The task
Reproduce the listing below word for word, with no pictures.

Information shown
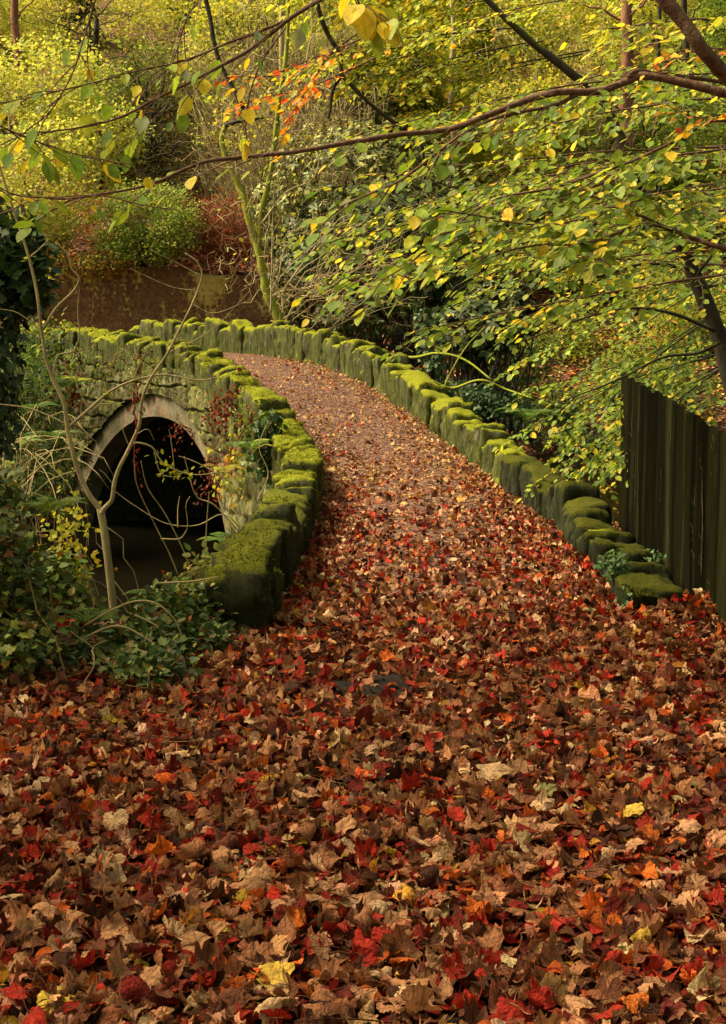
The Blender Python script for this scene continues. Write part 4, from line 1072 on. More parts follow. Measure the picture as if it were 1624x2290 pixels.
# rhododendrons
def rhodo(name, lab, blobs, nros, size=.15, pal=RHODO, stems=60, base=None):
    c0 = blobs[0][0]; g = float(terrain(c0[:1], c0[1:2])[0]); base = np.array([c0[0], c0[1], g]); o = empty(name, base, lab, 'bush', 'rhododendrons behind the bridge'); a = Acc(); s_ = Acc()
    vol = np.array([r_[0] * r_[2] for _, r_ in blobs]); vol /= vol.sum()
    for (c, r_), f in zip(blobs, vol):
        k = int(nros * f); q = rng.uniform(.55, 1.04, (k, 1)); d = rdir(k); d[:, 1] = -np.abs(d[:, 1]) * .9 + .1; cen = c + unit(d) * q * r_
        cen = cen[(vn(cen * 1.6, 77) > -.55) & (cen[:, 2] > g + .1)]; k = len(cen); ax = unit(unit(cen - c) * .7 + [0, 0, .45] + rng.normal(0, .3, (k, 3))); per = 9
        cc = np.repeat(cen, per, 0); aa = np.repeat(ax, per, 0); rd = unit(np.cross(aa, rng.normal(size=aa.shape)))
        dd = unit(rd + aa * rng.uniform(-.35, .35, (len(aa), 1)) + [0, 0, -.3])
        col = pick(pal, len(cc), .3); topf = np.clip((cc[:, 2:] - g) / 5.0, 0, 1)
        leaves(a, T_LANCE, cc, dd, aa, size * rng.uniform(.7, 1.2, len(cc)), col, wscale=np.full(len(cc), 1.5))
        for j in range(int(stems * f)):
            st = base + np.array([rng.uniform(-1, 1) * r_[0] * .8, rng.uniform(-.8, .8), -.1]); limb(s_, st, cen[rng.integers(0, k)], .04, .015, 8, 0, .3, 4, seed=j)
    s_.build('stems', M['bark_dark'], o); a.build('foliage', M['gloss'], o)
rhodo('rhododendron_bush', 'big dark-leaved rhododendron behind the crest of the right parapet', [B(840, 560, 37, 240, 150, 2.0), B(700, 620, 35.5, 120, 90, 1.2), B(1000, 600, 37, 150, 130, 1.5), B(780, 690, 35, 170, 60, 1.0)], 2600)
rhodo('rhododendron_bush', 'pale grey-green upper rhododendron rising behind the dark one', [B(820, 400, 40, 230, 130, 2.0), B(960, 450, 40, 150, 110, 1.6), B(640, 480, 41, 90, 90, 1.4)], 1900, .15, GREYG + [(.05, .08, .035, 4)])
rhodo('rhododendron_bush', 'drooping dark rhododendron right of the ivy-covered stump', [B(1060, 740, 33, 90, 75, .9), B(1120, 700, 34, 90, 80, .9)], 620, .17)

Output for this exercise
The Blender Python script for this scene continues. Write part 4, from line 1072 on. More parts follow. Measure the picture as if it were 1624x2290 pixels.
# rhododendrons
def rhodo(name, lab, blobs, nros, size=.15, pal=RHODO, stems=60, base=None):
    c0 = blobs[0][0]; g = float(terrain(c0[:1], c0[1:2])[0]); base = np.array([c0[0], c0[1], g]); o = empty(name, base, lab, 'bush', 'rhododendrons behind the bridge'); a = Acc(); s_ = Acc()
    vol = np.array([r_[0] * r_[2] for _, r_ in blobs]); vol /= vol.sum()
    for (c, r_), f in zip(blobs, vol):
        k = int(nros * f); q = rng.uniform(.55, 1.04, (k, 1)); d = rdir(k); d[:, 1] = -np.abs(d[:, 1]) * .9 + .1; cen = c + unit(d) * q * r_
        cen = cen[(vn(cen * 1.6, 77) > -.55) & (cen[:, 2] > g + .1)]; k = len(cen); ax = unit(unit(cen - c) * .7 + [0, 0, .45] + rng.normal(0, .3, (k, 3))); per = 9
        cc = np.repeat(cen, per, 0); aa = np.repeat(ax, per, 0); rd = unit(np.cross(aa, rng.normal(size=aa.shape)))
        dd = unit(rd + aa * rng.uniform(-.35, .35, (len(aa), 1)) + [0, 0, -.3])
        col = pick(pal, len(cc), .3); topf = np.clip((cc[:, 2:] - g) / 5.0, 0, 1)
        leaves(a, T_LANCE, cc, dd, aa, size * rng.uniform(.7, 1.2, len(cc)), col, wscale=np.full(len(cc), 1.5))
        for j in range(int(stems * f)):
            st = base + np.array([rng.uniform(-1, 1) * r_[0] * .8, rng.uniform(-.8, .8), -.1]); limb(s_, st, cen[rng.integers(0, k)], .04, .015, 8, 0, .3, 4, seed=j)
    s_.build('stems', M['bark_dark'], o); a.build('foliage', M['gloss'], o)
rhodo('rhododendron_bush', 'big dark-leaved rhododendron behind the crest of the right parapet', [B(840, 560, 37, 240, 150, 2.0), B(700, 620, 35.5, 120, 90, 1.2), B(1000, 600, 37, 150, 130, 1.5), B(780, 690, 35, 170, 60, 1.0)], 2600)
rhodo('rhododendron_bush', 'pale grey-green upper rhododendron rising behind the dark one', [B(820, 400, 40, 230, 130, 2.0), B(960, 450, 40, 150, 110, 1.6), B(640, 480, 41, 90, 90, 1.4)], 1900, .15, GREYG + [(.05, .08, .035, 4)])
rhodo('rhododendron_bush', 'drooping dark rhododendron right of the ivy-covered stump', [B(1060, 740, 33, 90, 75, .9), B(1120, 700, 34, 90, 80, .9)], 620, .17)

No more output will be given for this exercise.